Fenway Park

1912; rebuilt 1934

National Register of Historic PlacesPreservation Achievement Award, 2005 (special commendation for outstanding stewardship)

Built in 1912, Fenway Park is the oldest and smallest active Major League baseball park in the United States. Although generations of baseball stars such as Babe Ruth and Ted Williams have played here, Fenway largely has remained unchanged over the past century. The most noticeable and iconic change was the 1934 addition of a 37-foot wall with a 23-1/2-foot tall screen on top it in left field. With a coat of green paint in 1947, this wall transformed into the “Green Monstah” that faces batters just 315 feet from home plate. Baseball writer Roger Angell has called Fenway “the best place in the world to watch baseball.”

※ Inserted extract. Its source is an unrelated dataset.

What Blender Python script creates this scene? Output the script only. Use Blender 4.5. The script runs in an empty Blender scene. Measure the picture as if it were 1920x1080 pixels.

Fenway Park faced demolition in the late-1990s and early-2000s, when the team owners proposed building a new stadium with more seats, luxury boxes, and amenities. A coalition of individuals and organizations formed to call for the renovation of the existing ballpark, and successfully gained public support, earned a National Trust Preservation Grant, and had the structure included on Historic Massachusetts’ Ten Most Endangered Historic Resources list. In 2005 the Red Sox announced that they would make the historic Fenway Park their permanent home after it became clear that a renovated ballpark could provide additional seating and space at a lower cost than a new one. Its “depression-style” brick façade may lack architectural glitz, but for most locals, several recent World Series banners provide all the ornament they need.

Fenway Park remains one of Boston’s most popular tourist attractions and is seeing increasing use in the off season for concerts, football & hockey games, and even big-air freestyle ski and snowboard competitions.